Personal development
Goals
January 2nd, or “the death of goals day”. You spend the first day of the year thinking about all the things you want to achieve and by this day you’ve broken your promises to yourself, forgotten about the things you want to get done, and wondered at what point in your life one day hangovers turned into two day hangovers.
Don’t worry. We have all done this.
I have an ambivalent relationship with goals. On the one hand, goals add value and, if chosen well, meaning to your life. On the other hand, goals can be stifling, endless wells of disappointment and failure.
If you’ve ever done any kind of personal development course you’ve probably been told to make goals SMARTER (the personal development industry loves an acronym). And for some things, SMARTER really is better. If you want to pay off your credit card debt then being specific about when you’re going to do it and making sure it’s an achievable thing is good idea.
But not everything you want to do in life is SMARTER. And the peril with trying to apply the same framework to everything you want to do is that you end up feeling bad when you start something only to find out you don’t care enough about it to actually keep going.
Sometimes, you need to start small and just find out if something is right or possible for you. For example, I’m interested in photography, and – as I don’t have any hobbies and know I need something other than work in my life – I want to see if it’s something I enjoy. I could set myself a SMARTER goal on this: “By the end of January I will have found and enrolled in a photography course”, say. But suppose I look around, read some course descriptions, and find that actually it all sounds dreadful and I can’t get excited about it? Have I FAILED in my goal?
The best advice I’ve seen about goals is Ryder Carroll’s in The Bullet Journal Method, where he talks about splitting goals into sprints, little two week chunks which achieve something in themselves – each sprint is complete in that sense – but achieve something within that overall goal. And importantly, if after a sprint you find you want to head off in a different direction from where your goal was leading, that’s fine.
Sometimes, all a goal is is an opportunity to learn about something and maybe take it further. So start small, and be forgiving. Never forget that it’s fine to decide that something which looked important to you before you started is not something you want to pursue.
Everything you do is a chance to learn. The only time you learn nothing is if you do nothing.
Happiness
How often do you think about what makes you happy? Not “how often are you happy?” but how often do you reflect on the things which make you happy and try and learn something from that?
If you’re anything like me, which you probably are, then the answer is “almost never”.
Yet it’s only by doing this kind of reflection that we can understand happiness and try and make our lives better.
One of the most limiting parts of our culture is that we learn what happiness looks like not through self-reflection but through watching other people. Whether that’s watching Love Island and imagining ourselves looking like or being like the people on it, or it’s watching YouTube vidoes about some guy in LA with the most uber-minimal life you’ve ever seen, it’s the same: “This person does this stuff and is happy. If I did that stuff I’d be happy too”.
We’re all guilty of this. It is at the crux of our mediated lives.
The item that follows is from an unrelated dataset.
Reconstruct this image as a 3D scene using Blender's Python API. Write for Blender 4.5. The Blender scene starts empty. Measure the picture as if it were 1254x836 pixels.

So take some time to think about the things that make you happy. Think more on what it is about those things that you love, that (to steal a Marie Kondo-ism) sparks joy in you. They can be big or small: one of mine is simply watching the birds on the bird feeders outside our living room window. Why does this make me happy? Because I love nature and the natural world, so I want to get into it more.
Today’s a good day to think about this.
Becoming a creator
OK, this sounds trite. But…
The difference between you and the creators you follow is simply they are creating while you are consuming.Source: 13 tips for making the switch from a consumer to a creator | Nathan Barry
You can’t create more than you consume. Consumption is quicker and easier by definition – it takes far longer to write a novel than for even the slowest reader to consume it. The key question is how much time you’ve investing in each.
Nathan’s tips are well worth reading. I think my favourite is this:
Decide what you are going to do before you sit down at the computer — Too often I sit down at my computer and think, what should I work on? That’s dangerous. It usually starts with checking social media, reading slack, and catching up on email. The trick is to decide what you are going to do before you approach the computer.In other words – and this is something I come back a lot at the moment – be intentional about what you're doing. If you're just sitting there with a device playing around with it, you're not doing anything that's actually of value. Know what you're going to do before you do it. Be intentional.